* [DO THIS]
In the data, extract each line that holds the string "scene".

* [COLLECTED MATERIAL]

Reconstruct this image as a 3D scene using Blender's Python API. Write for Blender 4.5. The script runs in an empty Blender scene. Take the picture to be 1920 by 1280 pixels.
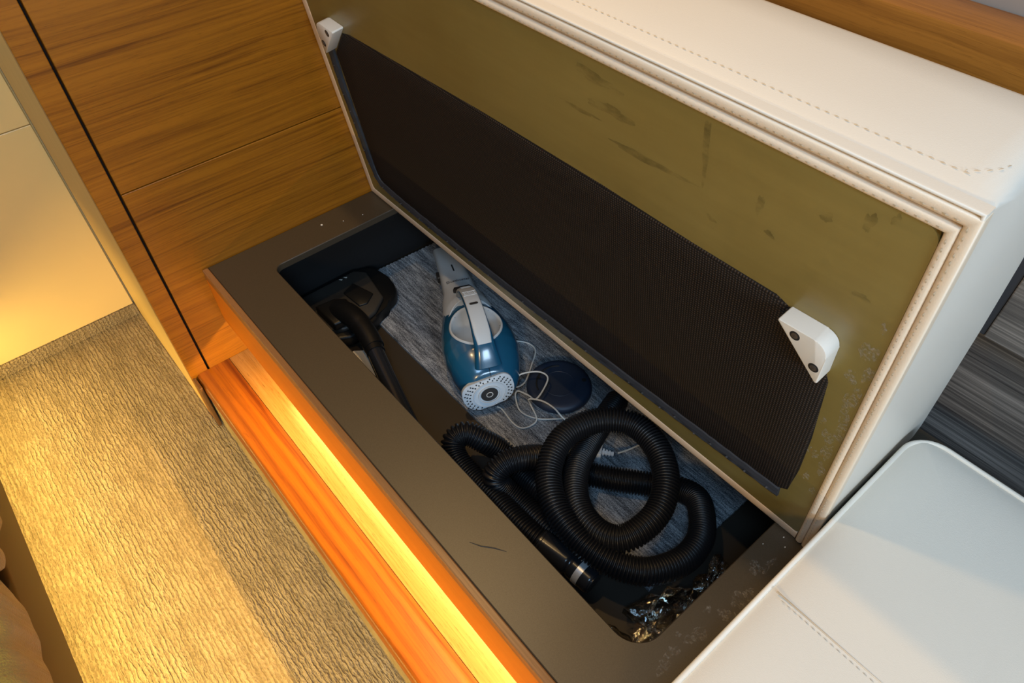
import bpy, bmesh, math, random
import numpy as np
from mathutils import Vector, Matrix, noise as mnoise

random.seed(4)
SC = bpy.context.scene
COL = SC.collection
K = 0.343                      # carpet level is z = 0; coordinates below count z from the bench top

# ------------------------------------------------------------------ camera
cam_d = bpy.data.cameras.new('camera')
cam = bpy.data.objects.new('camera', cam_d)
COL.objects.link(cam)
_R = Matrix(((0.644557601056232, -0.5548408467172523, 0.5260200887178337),
             (0.764273072431512, 0.486292148161077, -0.4235641851242866),
             (-0.02078872780501345, 0.6750345038966287, 0.7374932185079951)))
_M = _R.to_4x4()
_M.translation = Vector((1.09137349, -0.17825504, 0.83825772 + K))
cam.matrix_world = _M
cam_d.sensor_width = 36.0
cam_d.lens = 1341.98 * 36.0 / 1920.0
cam_d.clip_start = 0.02
SC.camera = cam

# ------------------------------------------------------------------ view, world, room lights
SC.view_settings.view_transform = 'Standard'
SC.view_settings.look = 'None'
SC.view_settings.exposure = 0.0
SC.view_settings.gamma = 1.0
SC.view_settings.use_curve_mapping = False

world = bpy.data.worlds.new('world')
SC.world = world
world.use_nodes = True
world.node_tree.nodes['Background'].inputs[0].default_value = (1.0, 0.90, 0.76, 1)
world.node_tree.nodes['Background'].inputs[1].default_value = 0.07


def area_light(name, loc, target, size, size_y, power, color, shape='RECTANGLE', spread=180):
    l = bpy.data.lights.new(name, 'AREA')
    l.shape = shape
    l.size = size
    if shape in ('RECTANGLE', 'ELLIPSE'):
        l.size_y = size_y
    l.energy = power
    l.color = color
    l.spread = math.radians(spread)
    o = bpy.data.objects.new(name, l)
    COL.objects.link(o)
    o.location = Vector(loc) + Vector((0, 0, K))
    d = Vector(target) - Vector(loc)
    o.rotation_euler = d.to_track_quat('-Z', 'Y').to_euler()
    return o


WARM = (1.0, 0.70, 0.36)
# two recessed ceiling spots over the berth and aisle, an added fill lamp for the lid, daylight from the hatch window
area_light('ceiling_spot_light', (0.15, 0.265, 1.75), (0.15, 0.265, 0), 0.06, 0.06, 8.0, (1.0, 0.62, 0.24), 'DISK')
area_light('ceiling_spot_light', (0.40, -0.12, 1.75), (0.40, -0.12, 0), 0.06, 0.06, 5.0, (1.0, 0.66, 0.30), 'DISK')
area_light('lid_fill_light', (1.5, -0.75, 0.75), (0.8, 0.30, 0.35), 0.16, 0.16, 5.0, (1.0, 0.68, 0.30), 'DISK')  # added warm fill that brightens the lid's underside, not a fitting of the cabin
area_light('window_daylight', (2.5, -0.35, 1.05), (0.9, 0.30, 0.0), 0.55, 0.4, 23, (0.55, 0.76, 1.0))
area_light('hatch_daylight', (1.36, -0.60, 1.72), (0.75, 0.30, 0.0), 0.4, 0.4, 12, (0.38, 0.66, 1.0))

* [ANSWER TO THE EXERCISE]
Reconstruct this image as a 3D scene using Blender's Python API. Write for Blender 4.5. The script runs in an empty Blender scene. Take the picture to be 1920 by 1280 pixels.
SC = bpy.context.scene